Читать «Метафизика исповеди. Пространство и время исповедального слова. Материалы международной конференции» онлайн - страница 14

Unknown

Одним из результатов (хотелось бы надеяться, что не окончательных) указанного процесса явилось появление "фантастического и нетерпеливого человека" (здесь и далее слова и выражения, заключенные в кавычки, кроме специально оговоренных – из романа "Бесы" и "Дневников писателя" Ф.М.Достоевского), который, будучи "в своей земле сам не свой", хватается за любые идеи и теоретические положения, предлагающие нетрадиционные пути спасения. Эти идеи и теории, взятые из социально-исторического опыта других стран (в которых индивидуализация человека и его социального бытия исторически осуществлялись иначе), только и смогли быть (в виде готовых и апробированных рецептов спасения от всех бед) восприняты человеком "муравьиной необходимости", а овладев и подчинив себе его душу и ум, сотворили из него одержимого, беса.

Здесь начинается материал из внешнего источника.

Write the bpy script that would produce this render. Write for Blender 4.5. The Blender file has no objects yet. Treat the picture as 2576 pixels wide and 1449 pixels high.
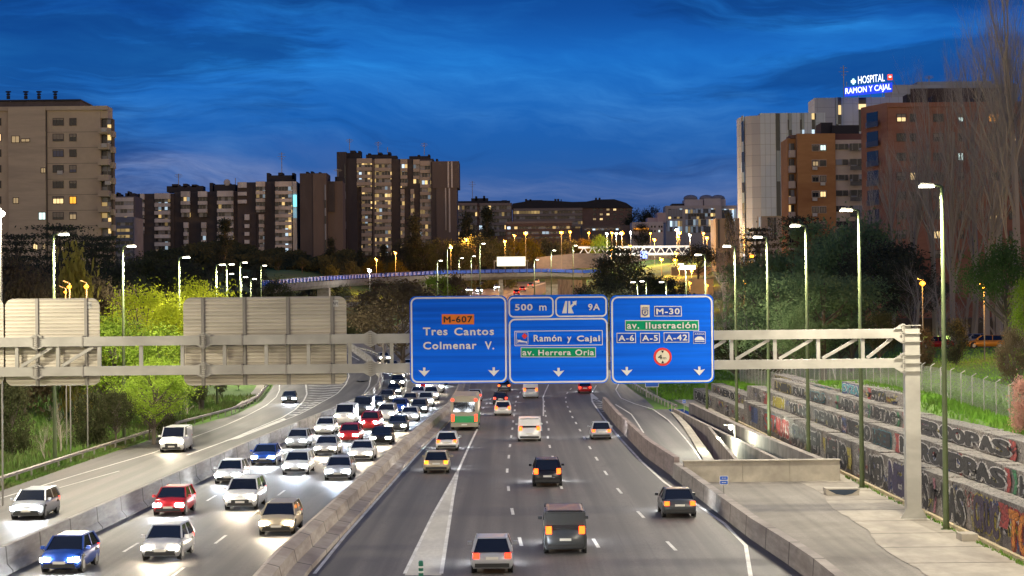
import bpy, math, random
from mathutils import Vector, Matrix
PI = math.pi
S = bpy.context.scene
C = S.collection
R_ = math.radians
# ------------------------------------------------------------------ camera
F = 5009.0                                   # focal length in pixels of a 2576 px wide frame
CAMZ = 11.0
pit, rol = math.atan(60.5 / F), 0.010
fwd = Vector((0, math.cos(pit), math.sin(pit)))
cx_ = Vector((math.cos(rol), 0, -math.sin(rol)))
cy_ = (-fwd).cross(cx_).normalized()
cx_ = cy_.cross(-fwd).normalized()
cam_d = bpy.data.cameras.new('camera'); cam = bpy.data.objects.new('camera', cam_d); C.objects.link(cam)
M_ = Matrix((cx_, cy_, -fwd)).transposed().to_4x4(); M_.translation = Vector((0, 0, CAMZ))
cam.matrix_world = M_
cam_d.sensor_width = 36; cam_d.lens = 36 * F / 2576
cam_d.clip_end = 6000; cam_d.clip_start = 0.5
S.camera = cam
S.view_settings.view_transform = 'Standard'; S.view_settings.look = 'None'
S.view_settings.exposure = 0.7; S.view_settings.gamma = 1.0
S.cycles.max_bounces = 4; S.cycles.diffuse_bounces = 2; S.cycles.glossy_bounces = 2
S.cycles.transmission_bounces = 2; S.cycles.transparent_max_bounces = 6
S.cycles.sample_clamp_indirect = 3.0; S.cycles.sample_clamp_direct = 0
S.cycles.use_denoising = True
# ------------------------------------------------------------------ dusk sky
W = bpy.data.worlds.new('World'); S.world = W; W.use_nodes = True
nt = W.node_tree; nt.nodes.clear(); N = nt.nodes.new; L = nt.links.new
def mth(op, a, b=None, c=None, t=None):
    t = t or nt
    n = t.nodes.new('ShaderNodeMath'); n.operation = op
    for i, v in enumerate((a, b, c)):
        if v is None: continue
        if isinstance(v, (int, float)): n.inputs[i].default_value = v
        else: t.links.new(v, n.inputs[i])
    return n.outputs[0]
def ramp(fac, stops, t=None, interp='LINEAR'):
    t = t or nt
    n = t.nodes.new('ShaderNodeValToRGB'); n.color_ramp.interpolation = interp
    e = n.color_ramp.elements
    while len(e) < len(stops): e.new(0.5)
    for k, (p, c) in enumerate(stops):
        e[k].position = p
        e[k].color = (c, c, c, 1) if isinstance(c, (int, float)) else (*c[:3], 1)
    t.links.new(fac, n.inputs[0]); return n.outputs[0]
def mix(fac, a, b, t=None, mode='MIX'):
    t = t or nt
    n = t.nodes.new('ShaderNodeMix'); n.data_type = 'RGBA'; n.blend_type = mode
    for i, v in ((0, fac), (6, a), (7, b)):
        if isinstance(v, (int, float)): n.inputs[i].default_value = v if i == 0 else (v, v, v, 1)
        elif isinstance(v, tuple): n.inputs[i].default_value = (*v[:3], 1)
        else: t.links.new(v, n.inputs[i])
    return n.outputs[2]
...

Почему? Возможно потому, что осуществление этих идей и теорий основывается на деятельности стремящегося к свободе человека, а не на ожидании невесть когда и откуда являющегося "Китеж-града", не на пассивном подчинении абсолютно независимой от человека государственной власти, не на силе традиций общины и даже почти все-прощающего православия. Но в том-то все и дело, что идеи и идеалы этой деятельности пришли извне и предполагают иное понимание и человека, и многих слагаемых его бытия. Неспособный "найти правду в себе", человек "муравьиной необходимости" ищет ее вне себя точно также, как и само спасение он ищет "преимущественно от внешних явлений". Особенностью бесноватых является рассмотрение ими своих "муравьиных необходимостей" и "фантазий" как необходимых и всеобщих для всех (но не всеми, мол, осознанными) – этакая индивидуальность, разросшаяся до всех возможных пределов, как насекомое, заполнившее все видимое пространство под окуляром микроскопа. По сути это проявление неустроенности человека и присущей ему психологии, усиленное отсутствием традиций гражданских свобод и уважения прав другого человека. Несогласие или неприятие "фантазий" другими обостряет чувство собственной неполноценности и ведет к озлобленности на "непонимающих", к насилию. Так действия порой даже из лучших намерений обращаются во зло. Творение зла из лучших побуждений – подлинное бесовство. Спасаясь от нового зла, порожденного новой "муравьиной необходимостью", очередная "фантазия" приводит к следующему злу – возникает цепь (круг) отрицания зла злом. Если же нет новой "фантазии", то бес видит неудачу не в овладевшей им идее, а в вынужденном отступлении от нее или, выражаясь современным языком, в деформациях ее чуждыми ей силами и действиями. То есть бес не способен видеть себя целиком, он всюду – результат внешних воздействий, чем и объясняет свои неудачи. Признание и даже раскаяние здесь возможно, покаяние – нет.

Ложная целостность человека (т.е. за счет чужой идеи) является порождением ложного восприятия прошлого и будущего, ведет к избирательности в угоду "муравьиной необходимости". Эта "необходимость" встает между прошлым и будущим и своей ограниченностью усиливает их обоюдное разрушение. Прошлое подвергается забвению (в том числе и путем его фальсификации), что, по П.Флоренскому, есть одно из проявлений подлинного греза .[17] Пустота "я" порождена пустотой и обессмысливанием истории и порождает новые ее пустоты, требует превосходства "я" над историей, приводит к неизбежности иллюзий о себе, прошлом и будущем. Для беса забвение является не грехом, а способом и условием его существования. Символом такого существования в недалеком прошлом явилось разрушение храма Христа Спасителя. На его месте был выкопан котлован (в значении "Котлована" А.Платонова) и заполнен водой забвения (в том числе и собственного бессилия создать вечное, альтернативное разрушенному), в которой принимали крещение забвением люди новой "муравьиной необходимости" с очередными "фантазиями" о себе прошлом и будущем.